What Are the Different Types of Muffin Cases?

Andrea Cross

Sweet or savory, people enjoy muffins at any time of the day. Generally larger and denser than cupcakes and with a wide variety of flavors, muffins can be purchased ready-made or baked at home. When making homemade muffins, there are different types of muffin cases available. Different sizes, appearances, and materials can be used to create custom muffins for all occasions.

Woman baking cookies
Woman baking cookies

Muffin cases come in a range of different sizes. Besides the standard-sized cases, home chefs can purchase small ones to produce miniature, bite-sized muffins, which are commonly used for children and at parties. Chefs use shallow cases to produce wider, flatter muffins that are sliced open and used to make breakfast sandwiches. Many gourmet muffin shops used tall, deep cases for a more sophisticated-looking product.

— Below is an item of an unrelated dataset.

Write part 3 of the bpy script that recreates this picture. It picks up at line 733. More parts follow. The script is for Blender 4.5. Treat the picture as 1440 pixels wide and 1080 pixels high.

Once white and plain, muffin cases are available in many different colors and patterns. Cooks purchase seasonal, themed, and general patterns such as animal print to add personalized touches to their muffins. Cases are also available with matching decorations that are added to the muffins, and these are especially good for parties. Packs come in either single colors or patterns or as a coordinated mixture.

There are also different shapes of cases. The standard muffin case shape consists of a round, flat bottom with steep, crimped sides and flat-top edges. A cook may also buy muffin cases that have scalloped edges or cases that are constructed out of sheets of wrap that have deep bottoms and four-pointed edges. This type of case provides a more elegant and professional look to muffins.

Finally, muffin cases come in several different materials. Paper cases were the original type and are still popular. Decorated or plain, these cases are grease proof and single use. Once the muffin has been eaten, diners throw the paper wrapper away. Also single use are foil muffin cases.

These cases are typically available in gold, silver, and patterns and are also lined with grease-proof paper. This type of case is stronger and more rigid than the paper cases and can be used without having to be placed in the baking tray. Many cooks prefer to use silicon muffin cases. Grease proof and nonstick, silicon cases also provide a much cleaner release of the muffin.

They are also strong enough to be used without a baking tray and, unlike the paper and foil cases, can be washed and used multiple times. Like other muffin cases, however, silicon cases are available in a range of colors and sizes. This type of case can be purchased individually or as a tray containing half a dozen muffin places.